**Brief**.
Please output every line of the material as it stands, without the pictures.

(Entries with scene source code)
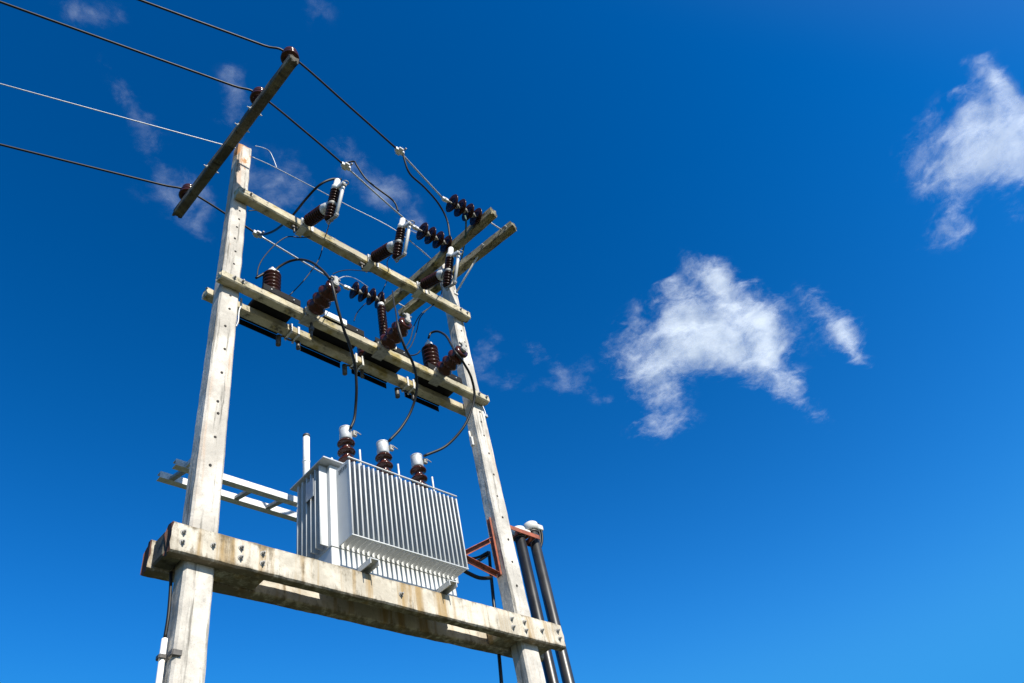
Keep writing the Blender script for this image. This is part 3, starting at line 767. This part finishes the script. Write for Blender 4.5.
# hardware hanging under the rear middle crossarm
def hanger(x, label):
    t = thing('hanger_bracket', label, 'bracket', (x, .1, 7.36), group='clamp brackets on the rear middle crossarm')
    bm = bmesh.new()
    for dx in (-.05, .03):
        box(bm, (dx, -.056, -.03), (dx + .022, -.0475, .105), .002); box(bm, (dx, .0545, -.03), (dx + .022, .063, .105), .002); box(bm, (dx, -.056, -.012), (dx + .022, .063, -.0045), .002)
    link('clamp_strap', bm, M['galv'], t)
    bm = bmesh.new(); cyl(bm, (.09, .04, -.10), (.09, .04, .0), .02, 10); cyl(bm, (-.11, .06, -.14), (-.11, .06, -.01), .026, 10); tube(bm, [(-.11, .06, -.02), (-.06, .05, .0), (0, .05, -.015), (.05, .04, .0), (.09, .04, -.03)], .010)
    link('connector', bm, M['steel_dark'], t)
    return t
h0 = hanger(.75, 'clamp bracket with dark connectors under the rear middle crossarm, between the first two trays')
dup(h0, (1.50, .1, 7.36), (0, 0, 0), 'clamp bracket with dark connectors under the rear middle crossarm, behind the left drooping cable')
dup(h0, (2.16, .1, 7.36), (0, 0, 0), 'clamp bracket with dark connectors under the rear middle crossarm, behind the centre drooping cable')
bm = bmesh.new(); cyl(bm, (.81, -.14, 7.16), (.81, -.14, 7.36), .014, 10); box(bm, (.79, -.16, 7.24), (.83, -.12, 7.30), .004)
tag(recentre(link('hanging_bolt', bm, M['steel_dark']), (.81, -.14, 7.36)), 'dark bolt hanging below the front middle crossarm under the first fat insulator', 'bolt')
for k, (cx_, lab) in enumerate(((.60, 'dark bolt tips under the upper crossarm by the first fuse cutout'), (1.47, 'dark bolt tips under the upper crossarm by the second fuse cutout'))):
    bm = bmesh.new(); cyl(bm, (cx_, -.15, 8.68), (cx_, -.15, 8.799), .012, 8); box(bm, (cx_ - .03, -.17, 8.74), (cx_ + .03, -.13, 8.775), .004)
    tag(recentre(link('hanging_bolt', bm, M['steel_dark']), (cx_, -.15, 8.8)), lab, 'bolt')

# ------------------------------------------------------------------ transformer
T = thing('transformer', 'light grey oil transformer with cooling fins standing on the platform beams', 'transformer', (1.58, .05, 4.762))
OX, OY, OZ = 1.58, .05, 4.762
def L3(x, y, z): return (x - OX, y - OY, z - OZ)
X0, X1, Y0, Y1 = .985, 2.205, -.122, .285
bm = bmesh.new()
box(bm, L3(X0, Y0, 4.774), L3(X1, Y1, 5.725), .008, 2)
box(bm, L3(X0 - .006, Y0 - .006, 4.945), L3(X1 + .006, Y1 + .006, 4.951), .0)
link('tank', bm, M['paint'], T)
bm = bmesh.new(); box(bm, L3(.893, -.172, 5.728), L3(2.20, .33, 5.742), .003); box(bm, L3(.905, -.16, 5.7425), L3(2.19, .32, 5.757), .004)
lid = link('lid', bm, M['paint_lid'], T)
for k in range(10):
    for y in (-.15, .305):
        bm = bmesh.new(); p = L3(.99 + k * .125, y, 5.757); lathe(bm, p, (0, 0, 1), [(0, .011), (.010, .011)], 6, 0, False); link('lid_bolt', bm, M['galv'], lid)
NF = 25; FX0, FX1 = 1.052, 2.19
def radiator(y0, y1, name):
    bm = bmesh.new()
    lo, hi = min(y0, y1), max(y0, y1)
    for k in range(NF):
        x = FX0 + (FX1 - FX0) * k / (NF - 1)
        r = .0045
        # a fin: flat sheet with rounded upper corner and swollen front edge
        pts = []
        s = 1 if y1 > y0 else -1
        zb, zt, rad = 4.958, 5.682, .03
        prof = [(y0, zb), (y1, zb), (y1, zt - rad)] + [(y1 - s * rad * (1 - math.cos(a)), zt - rad + rad * math.sin(a)) for a in (R(30), R(60), R(90))] + [(y0, zt)]
        va = [bm.verts.new(L3(x - r, y, z)) for y, z in prof]; vb = [bm.verts.new(L3(x + r, y, z)) for y, z in prof]
        bm.faces.new(va); bm.faces.new(vb[::-1])
        for i in range(len(prof)):
            j = (i + 1) % len(prof); bm.faces.new((va[i], va[j], vb[j], vb[i]))
        cyl(bm, L3(x, y1, zb), L3(x, y1, zt - rad * .6), .0075, 8)
    cyl(bm, L3(FX0 - .012, y1, 5.694), L3(FX1 + .012, y1, 5.694), .0075, 8)
    cyl(bm, L3(FX0 - .010, y1, 4.955), L3(FX1 + .010, y1, 4.955), .0075, 8)
    return link(name, bm, M['paint'], T)
radiator(-.124, -.303, 'radiator'); radiator(.287, .462, 'radiator')
for xs, x1 in ((X0 - .002, .918), (X1 + .002, 2.275)):
    bm = bmesh.new()
    for k in range(6):
        y = -.078 + k * .063
        box(bm, L3(min(xs, x1), y - .005, 4.965), L3(max(xs, x1), y + .005, 5.712), .001)
        cyl(bm, L3(x1, y, 4.965), L3(x1, y, 5.71), .0075, 8)
    link('end_radiator', bm, M['paint'], T)
bm = bmesh.new(); box(bm, L3(.900, -.01, 5.45), L3(.9075, .10, 5.63), .002); link('nameplate', bm, M['plate'], T)
bm = bmesh.new()
for k, (yy, hh) in enumerate(((-.165, .035), (-.185, .030), (-.205, .036), (-.228, .03), (-.25, .034), (-.268, .028))):
    box(bm, L3(1.0455, yy - .005, 5.625 - hh / 2), L3(1.0472, yy + .005, 5.625 + hh / 2), 0); box(bm, L3(1.0455, yy - .005, 5.625 + hh / 2), L3(1.0472, yy + .010, 5.632 + hh / 2), 0)
for x in (1.41, 1.46, 1.50, 1.555, 1.65, 1.70, 1.745, 1.80):
    box(bm, L3(x - .011, -.1245, 5.235), L3(x + .011, -.123, 5.275), 0)
link('lettering', bm, M['letter'], T)
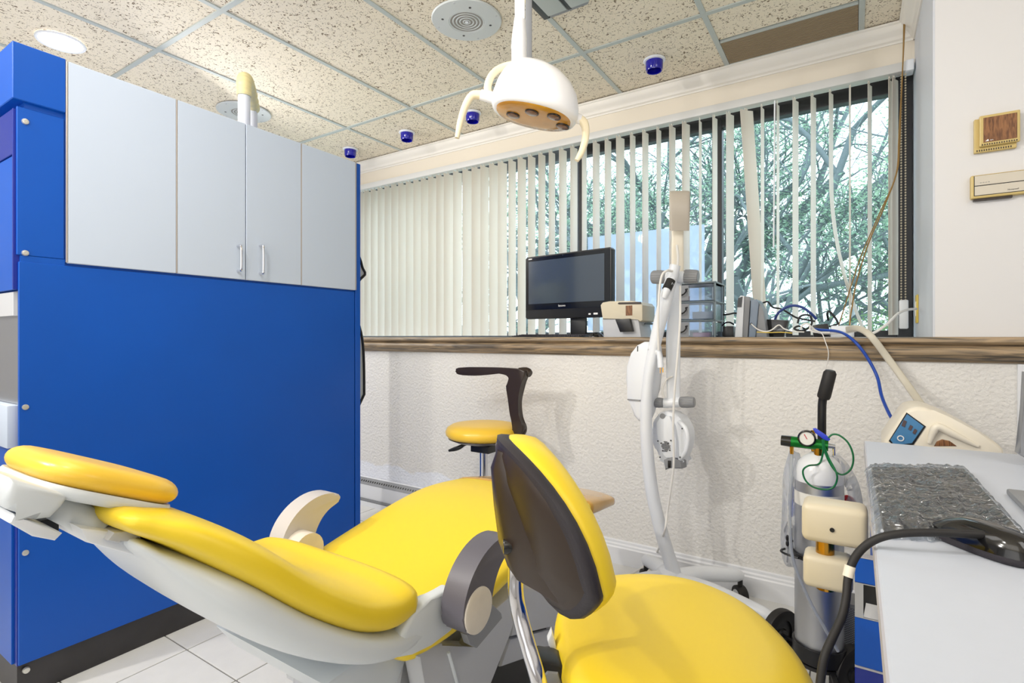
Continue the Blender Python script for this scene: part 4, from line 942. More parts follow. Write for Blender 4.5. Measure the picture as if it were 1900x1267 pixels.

**Output for this task**.
Keep writing the Blender script for this image. This is part 3, starting at line 767. This part finishes the script. Write for Blender 4.5.
# hardware hanging under the rear middle crossarm
def hanger(x, label):
    t = thing('hanger_bracket', label, 'bracket', (x, .1, 7.36), group='clamp brackets on the rear middle crossarm')
    bm = bmesh.new()
    for dx in (-.05, .03):
        box(bm, (dx, -.056, -.03), (dx + .022, -.0475, .105), .002); box(bm, (dx, .0545, -.03), (dx + .022, .063, .105), .002); box(bm, (dx, -.056, -.012), (dx + .022, .063, -.0045), .002)
    link('clamp_strap', bm, M['galv'], t)
    bm = bmesh.new(); cyl(bm, (.09, .04, -.10), (.09, .04, .0), .02, 10); cyl(bm, (-.11, .06, -.14), (-.11, .06, -.01), .026, 10); tube(bm, [(-.11, .06, -.02), (-.06, .05, .0), (0, .05, -.015), (.05, .04, .0), (.09, .04, -.03)], .010)
    link('connector', bm, M['steel_dark'], t)
    return t
h0 = hanger(.75, 'clamp bracket with dark connectors under the rear middle crossarm, between the first two trays')
dup(h0, (1.50, .1, 7.36), (0, 0, 0), 'clamp bracket with dark connectors under the rear middle crossarm, behind the left drooping cable')
dup(h0, (2.16, .1, 7.36), (0, 0, 0), 'clamp bracket with dark connectors under the rear middle crossarm, behind the centre drooping cable')
bm = bmesh.new(); cyl(bm, (.81, -.14, 7.16), (.81, -.14, 7.36), .014, 10); box(bm, (.79, -.16, 7.24), (.83, -.12, 7.30), .004)
tag(recentre(link('hanging_bolt', bm, M['steel_dark']), (.81, -.14, 7.36)), 'dark bolt hanging below the front middle crossarm under the first fat insulator', 'bolt')
for k, (cx_, lab) in enumerate(((.60, 'dark bolt tips under the upper crossarm by the first fuse cutout'), (1.47, 'dark bolt tips under the upper crossarm by the second fuse cutout'))):
    bm = bmesh.new(); cyl(bm, (cx_, -.15, 8.68), (cx_, -.15, 8.799), .012, 8); box(bm, (cx_ - .03, -.17, 8.74), (cx_ + .03, -.13, 8.775), .004)
    tag(recentre(link('hanging_bolt', bm, M['steel_dark']), (cx_, -.15, 8.8)), lab, 'bolt')

# ------------------------------------------------------------------ transformer
T = thing('transformer', 'light grey oil transformer with cooling fins standing on the platform beams', 'transformer', (1.58, .05, 4.762))
OX, OY, OZ = 1.58, .05, 4.762
def L3(x, y, z): return (x - OX, y - OY, z - OZ)
X0, X1, Y0, Y1 = .985, 2.205, -.122, .285
bm = bmesh.new()
box(bm, L3(X0, Y0, 4.774), L3(X1, Y1, 5.725), .008, 2)
box(bm, L3(X0 - .006, Y0 - .006, 4.945), L3(X1 + .006, Y1 + .006, 4.951), .0)
link('tank', bm, M['paint'], T)
bm = bmesh.new(); box(bm, L3(.893, -.172, 5.728), L3(2.20, .33, 5.742), .003); box(bm, L3(.905, -.16, 5.7425), L3(2.19, .32, 5.757), .004)
lid = link('lid', bm, M['paint_lid'], T)
for k in range(10):
    for y in (-.15, .305):
        bm = bmesh.new(); p = L3(.99 + k * .125, y, 5.757); lathe(bm, p, (0, 0, 1), [(0, .011), (.010, .011)], 6, 0, False); link('lid_bolt', bm, M['galv'], lid)
NF = 25; FX0, FX1 = 1.052, 2.19
def radiator(y0, y1, name):
    bm = bmesh.new()
    lo, hi = min(y0, y1), max(y0, y1)
    for k in range(NF):
        x = FX0 + (FX1 - FX0) * k / (NF - 1)
        r = .0045
        # a fin: flat sheet with rounded upper corner and swollen front edge
        pts = []
        s = 1 if y1 > y0 else -1
        zb, zt, rad = 4.958, 5.682, .03
        prof = [(y0, zb), (y1, zb), (y1, zt - rad)] + [(y1 - s * rad * (1 - math.cos(a)), zt - rad + rad * math.sin(a)) for a in (R(30), R(60), R(90))] + [(y0, zt)]
        va = [bm.verts.new(L3(x - r, y, z)) for y, z in prof]; vb = [bm.verts.new(L3(x + r, y, z)) for y, z in prof]
        bm.faces.new(va); bm.faces.new(vb[::-1])
        for i in range(len(prof)):
            j = (i + 1) % len(prof); bm.faces.new((va[i], va[j], vb[j], vb[i]))
        cyl(bm, L3(x, y1, zb), L3(x, y1, zt - rad * .6), .0075, 8)
    cyl(bm, L3(FX0 - .012, y1, 5.694), L3(FX1 + .012, y1, 5.694), .0075, 8)
    cyl(bm, L3(FX0 - .010, y1, 4.955), L3(FX1 + .010, y1, 4.955), .0075, 8)
    return link(name, bm, M['paint'], T)
radiator(-.124, -.303, 'radiator'); radiator(.287, .462, 'radiator')
for xs, x1 in ((X0 - .002, .918), (X1 + .002, 2.275)):
    bm = bmesh.new()
    for k in range(6):
        y = -.078 + k * .063
        box(bm, L3(min(xs, x1), y - .005, 4.965), L3(max(xs, x1), y + .005, 5.712), .001)
        cyl(bm, L3(x1, y, 4.965), L3(x1, y, 5.71), .0075, 8)
    link('end_radiator', bm, M['paint'], T)
bm = bmesh.new(); box(bm, L3(.900, -.01, 5.45), L3(.9075, .10, 5.63), .002); link('nameplate', bm, M['plate'], T)
bm = bmesh.new()
for k, (yy, hh) in enumerate(((-.165, .035), (-.185, .030), (-.205, .036), (-.228, .03), (-.25, .034), (-.268, .028))):
    box(bm, L3(1.0455, yy - .005, 5.625 - hh / 2), L3(1.0472, yy + .005, 5.625 + hh / 2), 0); box(bm, L3(1.0455, yy - .005, 5.625 + hh / 2), L3(1.0472, yy + .010, 5.632 + hh / 2), 0)
for x in (1.41, 1.46, 1.50, 1.555, 1.65, 1.70, 1.745, 1.80):
    box(bm, L3(x - .011, -.1245, 5.235), L3(x + .011, -.123, 5.275), 0)
link('lettering', bm, M['letter'], T)
Continue the Blender Python script for this scene: part 4, from line 942. More parts follow. Write for Blender 4.5. Measure the picture as if it were 1900x1267 pixels.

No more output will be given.